Latest update : 2008-03-16

At least 80 people have been killed in the recent clashes between Chinese authorities and Tibetan protesters, the Tibetan government-in-exile said on Sunday. (Report: L. Kammourieh)

Eighty people have died in a wave of unrest and a Chinese crackdown in Tibet, the Himalayan region's exiled government said Sunday.
  
Tibetan officials in Dharamshala, the base of exiled spiritual leader the Dalai Lama, said the 80 "confirmed" dead included 26 people who were shot near a prison in Lhasa.
  
"Regarding bodies, it's 80. We have 80 unidentified bodies," the spokesman for the government-in-exile, Thubten Samphel, told reporters.
  
He said the toll had been established from "calls made from Tibet" by witnesses, and added that at least 72 people had been injured.
  
"At this point of time, we have 80 dead, confirmed," Tenzin Taklha, a close aide to the Dalai Lama, also told AFP -- repeating the figure that is far higher than the 10 deaths reported by Beijing.
  
He added the dead included people shot outside Drapchi prison in Lhasa on Saturday and five girls. He said there were also unconfirmed reports of three killed in neighbouring Sichuan province and the suicides of five Buddhist monks.
  
"The majority of the people killed are Tibetans.
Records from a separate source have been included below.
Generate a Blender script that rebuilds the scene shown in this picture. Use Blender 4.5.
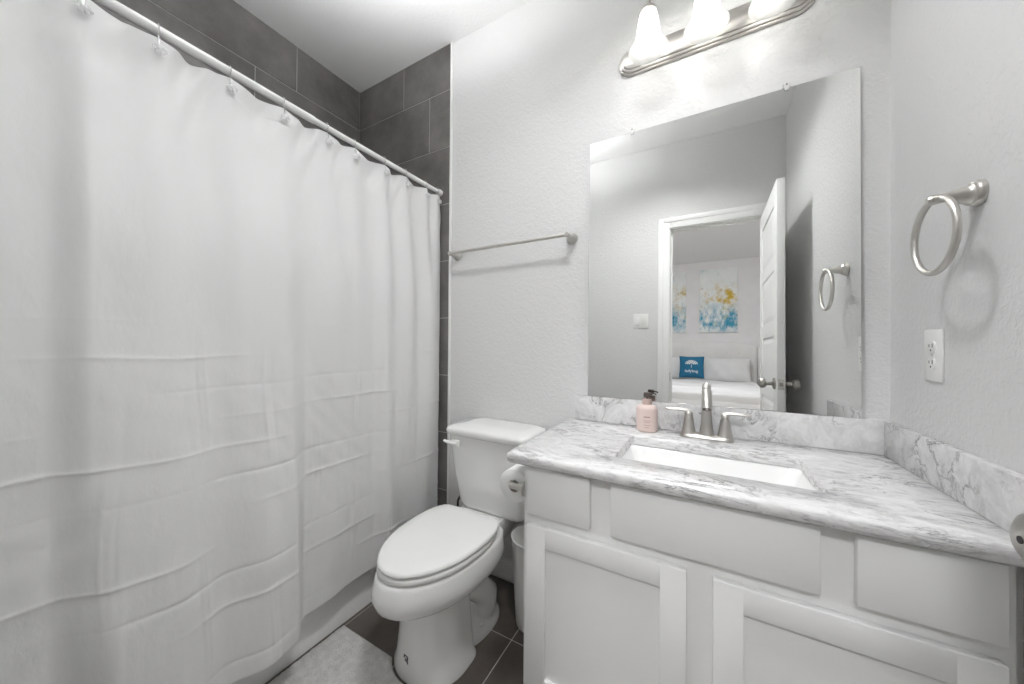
import bpy, bmesh, math, random
from math import pi, sin, cos, radians, sqrt
from mathutils import Vector, Matrix

S = bpy.context.scene
C = S.collection
random.seed(7)
for o in list(bpy.data.objects):
    bpy.data.objects.remove(o)

# ------------------------------------------------------------------ camera
FOCAL_PX = 339.9
YAW, PITCH, ROLL = radians(29.569), radians(0.3135), radians(0.4195)
r0 = Vector((cos(YAW), sin(YAW), 0)); a0 = Vector((-sin(YAW), cos(YAW), 0)); u0 = Vector((0, 0, 1))
a1 = a0 * cos(PITCH) + u0 * sin(PITCH); u1 = u0 * cos(PITCH) - a0 * sin(PITCH)
r2 = r0 * cos(ROLL) + u1 * sin(ROLL); u2 = u1 * cos(ROLL) - r0 * sin(ROLL)
cam_data = bpy.data.cameras.new('camera')
cam = bpy.data.objects.new('camera', cam_data)
C.objects.link(cam)
cam_data.sensor_fit = 'HORIZONTAL'; cam_data.sensor_width = 36.0
cam_data.lens = 36.0 * FOCAL_PX / 1024.0
cam_data.clip_start = 0.02; cam_data.clip_end = 50
M3 = Matrix((r2, u2, -a1)).transposed()
cam.matrix_world = Matrix.Translation((0, 0, 1.13)) @ M3.to_4x4()
S.camera = cam

# ------------------------------------------------------------------ world, exposure
world = bpy.data.worlds.new('world'); S.world = world
world.use_nodes = True
world.node_tree.nodes['Background'].inputs[0].default_value = (0.9, 0.95, 1.0, 1)
world.node_tree.nodes['Background'].inputs[1].default_value = 0.3
S.view_settings.view_transform = 'Standard'
S.view_settings.look = 'None'
S.view_settings.exposure = 1.22
S.view_settings.gamma = 1.0
S.view_settings.use_curve_mapping = False
S.cycles.max_bounces = 14
S.cycles.diffuse_bounces = 8
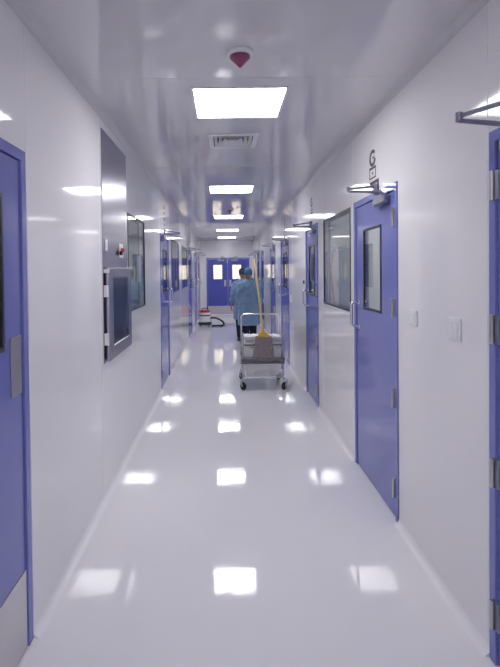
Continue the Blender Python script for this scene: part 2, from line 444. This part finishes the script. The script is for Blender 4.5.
# ------------------------------------------------------------------ windows in the side walls
def side_window(n, side, y0, y1, label):
    X = XL if side < 0 else XR
    def o(d): return X - side*d
    e = empty('window_%d' % n, (X, (y0+y1)/2, WZ0), label, 'window', kind='structure')
    m = MB(); m.grid('x', y0+.0005, y1-.0005, WZ0+.0005, WZ1-.0005, min(o(-.010), o(.0045)), max(o(-.010), o(.0045)), [(y0+.018, y1-.018, WZ0+.018, WZ1-.018)])
    m.build('gasket', 'dark', e, bevel=.002)
    m = MB(); m.grid('x', y0+.0005, y1-.0005, WZ0+.0005, WZ1-.0005, min(o(-.066), o(-.05)), max(o(-.066), o(-.05)), [(y0+.02, y1-.02, WZ0+.02, WZ1-.02)])
    m.build('inner_frame', 'silver', e)
    m = MB(); m.box(min(o(-.007), o(-.001)), max(o(-.007), o(-.001)), y0+.017, y1-.017, WZ0+.017, WZ1-.017); m.build('pane', 'glass', e)
side_window(1, -1, *winsL[0], 'left wall window half hidden behind the steel hatch')
side_window(2, -1, *winsL[1], 'left wall window right after the blue door with the pull handle')
side_window(3, -1, *winsL[2], 'furthest left wall window')
side_window(4, 1, *winsR[0], 'black edged window in the right wall with a mop behind it')

# framed panel on the laboratory partition behind the left window
e = empty('window_5', (-1.2, 6.1, 1.2), 'pale framed inner window seen through the left wall window', 'window', kind='structure')
m = MB(); m.grid('y', -2.2, -.97, 1.15, 2.0, 6.07, 6.099, [(-2.15, -1.02, 1.2, 1.95)]); m.build('window_frame', 'silver', e)
m = MB(); m.box(-2.15, -1.02, 6.085, 6.092, 1.2, 1.95); m.build('pane', 'glass', e)

# ------------------------------------------------------------------ pass-through hatch
e = empty('pass_through_hatch', (XL, 3.78, .915), 'tall stainless steel pass-through hatch with protruding glazed door on the left wall', 'hatch')
y0, y1, z0, z1 = HATCH
m = MB(); m.grid('x', y0, y1, z0, z1, XL+.001, XL+.006, [(y0+.06, y1-.06, .98, 1.52)]); m.build('steel_panel', 'hatch', e, bevel=.002)
m = MB()
cy0, cy1 = y0+.045, y1-.045
m.box(XL-.62, XL-.6, cy0, cy1, .965, 1.535)
m.box(XL-.6, XL-.002, cy0, cy0+.01, .965, 1.535); m.box(XL-.6, XL-.002, cy1-.01, cy1, .965, 1.535)
m.box(XL-.6, XL-.002, cy0+.01, cy1-.01, .965, .975); m.box(XL-.6, XL-.002, cy0+.01, cy1-.01, 1.525, 1.535)
m.build('chamber', 'steel', e)
da, db, dz0, dz1 = 3.385, 4.185, .925, 1.575
m = MB(); m.grid('x', da, db, dz0, dz1, XL+.012, XL+.042, [(da+.13, db-.13, dz0+.10, dz1-.08)])
dr = m.build('hatch_door', 'hatch', e, bevel=.01, seg=3)
m = MB(); m.grid('x', da+.02, db-.02, dz0+.02, dz1-.02, XL+.0065, XL+.0115, [(da+.1, db-.1, dz0+.08, dz1-.07)]); m.build('seal', 'black', dr)
m = MB(); m.box(XL+.026, XL+.038, da+.129, db-.129, dz0+.099, dz1-.079); m.build('pane', 'glassb', dr)
for z in (1.08, 1.41):
    m = MB(); m.box(XL+.007, XL+.034, da-.022, da-.001, z-.04, z+.04); m.box(XL+.014, XL+.022, da-.026, da-.022, z-.012, z+.012)
    m.build('hinge', 'white', dr, bevel=.003)
m = MB(); m.box(XL+.007, XL+.042, da-.012, da-.001, 1.535, 1.56); m.build('catch', 'white', dr, bevel=.002)
m = MB(); m.box(XL+.0062, XL+.010, 3.88, 4.02, 1.655, 1.765); sp = m.build('switch_plate', 'white', e, bevel=.002)
m = MB(); m.lathe([(.018, 0), (.018, .004), (.012, .006), (.012, .012), (.019, .014), (.019, .022), (.015, .025)], (XL+.0101, 3.94, 1.715), 16, 'x'); m.build('knob', 'red', sp, smooth=True)
m = MB(); m.lathe([(.018, 0), (.018, .02), (.013, .022)], (XL+.0101, 3.86+.03, 1.69), 14, 'x'); m.build('knob', 'black', sp, smooth=True)
m = MB(); m.box(XL+.0062, XL+.0085, 3.43, 3.49, 1.69, 1.77); m.build('label_plate', 'white', e, bevel=.001)
m = MB(); m.box(XL+.0062, XL+.0085, 3.62, 3.64, 2.12, 2.145); m.build('keyhole', 'black', e)

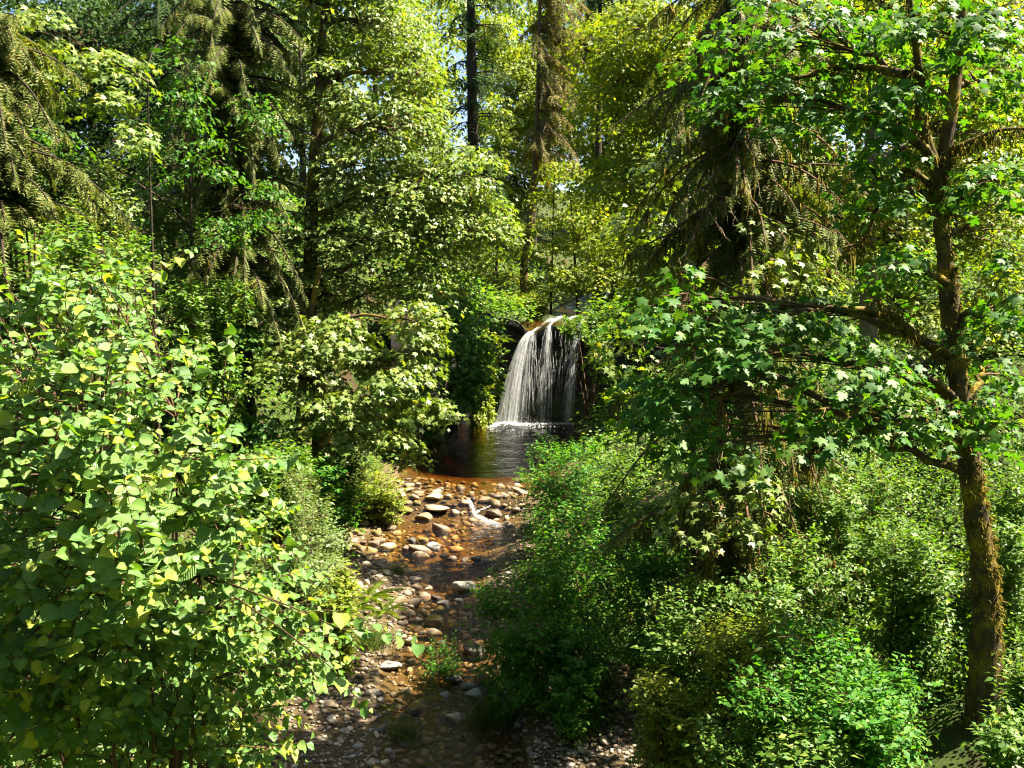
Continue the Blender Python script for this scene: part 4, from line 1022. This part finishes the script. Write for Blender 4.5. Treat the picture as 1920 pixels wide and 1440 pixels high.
broadleaf('young_maple', 'slender leafy sapling right of the bare brown trunk', GF, (W(1035, 0, 53)[0], 53), (.2, 0), 8, .06,
          [(1030, 390, 53, 40, 40, 1.4), (1050, 330, 53, 40, 35, 1.4), (1020, 460, 53, 35, 35, 1.2)],
          'maple_lime', 'bark_dark', dens=10, per=34, rad=.7, size=.2, tmpl=LEAF_FAR)
far = [(560, 70, 'far maple rising behind the mossy trunk at the top edge', 'maple', [(560, 120, 75, 90, 80, 4), (480, 60, 75, 90, 60, 4), (600, 220, 70, 80, 70, 3)]),
       (760, 78, 'far maple crown beside the patch of sky, left of the dark fir', 'maple', [(740, 60, 78, 80, 60, 4), (790, 230, 74, 60, 60, 3), (800, 330, 70, 60, 60, 3), (760, 130, 76, 50, 60, 3)]),
       (1000, 80, 'far maple filling in between the two firs above the fall', 'maple_lime', [(960, 130, 78, 55, 60, 3), (1000, 190, 76, 50, 60, 3), (925, 60, 80, 40, 40, 2.5), (960, 330, 72, 70, 80, 3), (1040, 250, 75, 60, 80, 3), (1070, 120, 78, 80, 80, 3), (930, 250, 74, 40, 70, 3)]),
       (1160, 72, 'far maple crown behind the arching bright maple', 'maple_lime', [(1150, 250, 70, 90, 90, 3.5), (1220, 370, 66, 80, 80, 3), (1180, 70, 72, 110, 70, 3.5), (1130, 450, 64, 60, 60, 2.5)]),
       (1400, 60, 'far maple deep behind the right-hand cedar', 'maple', [(1380, 150, 60, 120, 110, 3), (1450, 350, 55, 130, 110, 3), (1400, 550, 48, 120, 90, 2.5), (1300, 480, 52, 90, 90, 2.5)]),
       (1700, 50, 'far maple low behind the grey trunk on the right', 'maple_lime', [(1720, 130, 48, 150, 110, 3), (1680, 380, 42, 150, 110, 2.5), (1850, 300, 42, 110, 130, 2.5), (1560, 520, 42, 110, 90, 2)]),
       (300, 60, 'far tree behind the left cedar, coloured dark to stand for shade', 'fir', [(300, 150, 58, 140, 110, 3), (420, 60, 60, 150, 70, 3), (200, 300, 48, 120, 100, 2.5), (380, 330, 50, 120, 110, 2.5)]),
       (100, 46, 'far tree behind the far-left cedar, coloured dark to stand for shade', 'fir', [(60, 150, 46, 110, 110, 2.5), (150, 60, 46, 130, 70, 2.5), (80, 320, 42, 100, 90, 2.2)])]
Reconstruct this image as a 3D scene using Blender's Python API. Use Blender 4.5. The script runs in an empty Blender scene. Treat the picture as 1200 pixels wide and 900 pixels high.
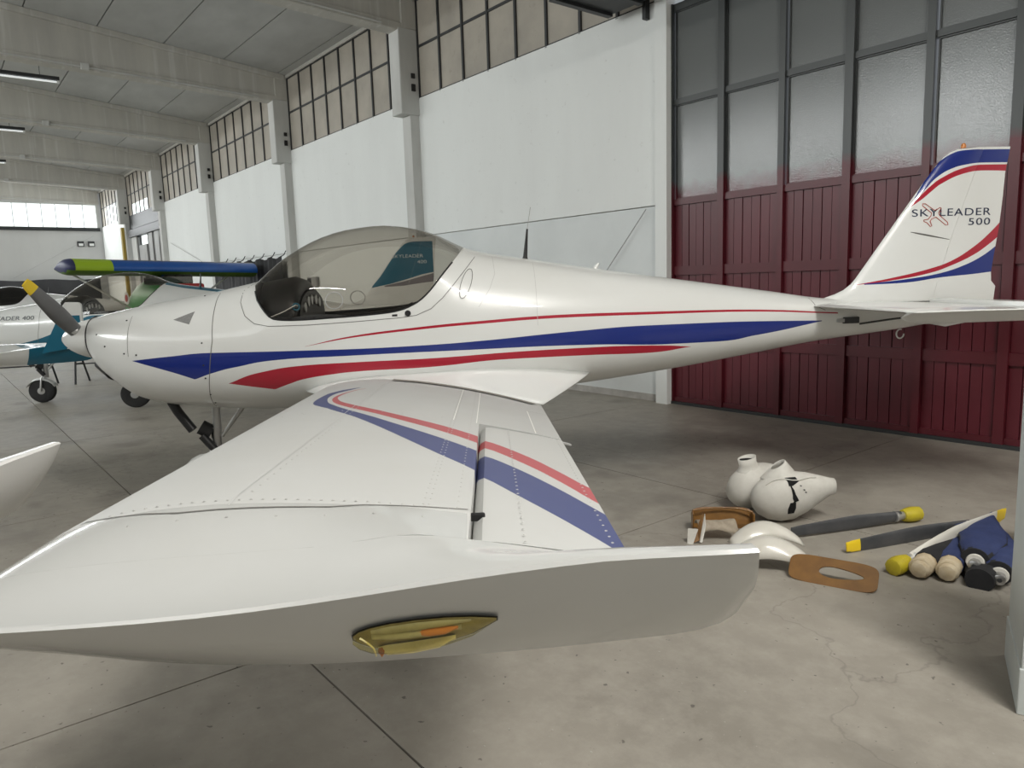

It's very difficult to verify these things. For example, one person counted 68 other bodies in a morgue, but it's difficult to confirm," Taklha said.
  
The violence in Tibet and a major Chinese crackdown prompted more furious protests in Dharamshala, with activists nailing hundreds of Chinese flags to the ground for people to walk on..
  
"China should stop the brutal crackdown and genocide inside Tibet," said Sonam Darjee, a leader of the Tibetan Youth Congress -- a pro-independence group which views the Dalai Lama's call for greater autonomy as not going far enough.
  
The leader of the group, Tsewang Rigzin, said "people of Tibet are running out of patience" with what has up to now been a mostly non-violent struggle.
  
"We are witnessing history in Tibet. We have to continue to make history until Tibet is free. Tibet is continuing to resist the Chinese government. We are seeing a global uprising by Tibetans," he said.
  
"We have to put the spotlight on China when the world is watching. We will continue our struggle until we kick China out from Tibet."
  
A group of around 70 refugees also began a hunger strike in a temple and under a banner describing China as a "killer of Tibetans and enemy of mankind" and calling for a boycott of the 2008 Beijing Olympics.
  
"Tibet is screaming, China is slaying, United Nations is sleeping," another banner read.
  
"Martial law has been imposed. The Chinese are cracking down, they are arresting, shooting the people. It's a very urgent situation," said the outspoken leader of the Tibetan parliament, Karma Chonphel.
  
He added that he believed at least 1,000 Tibetans had been killed since protests began on March 10.
  
Aides to the Dalai Lama have denied any link to the unrest, and the administration has already appealed for United Nations intervention.
  
Samdhong Rinpoche, prime minister in the exiled Tibetan administration, insisted the 72-year-old Nobel laureate was an advocate of a peaceful resolution to the Tibetan question.
  
"He is apostle of peace, he can never ask anyone to indulge in violence," the 64-year-old prime minister said.
  
China's official Xinhua news agency on Friday, quoting the local government in Tibet, said the unrest has been "organised, premeditated and masterminded" by the Dalai Lama and his supporters.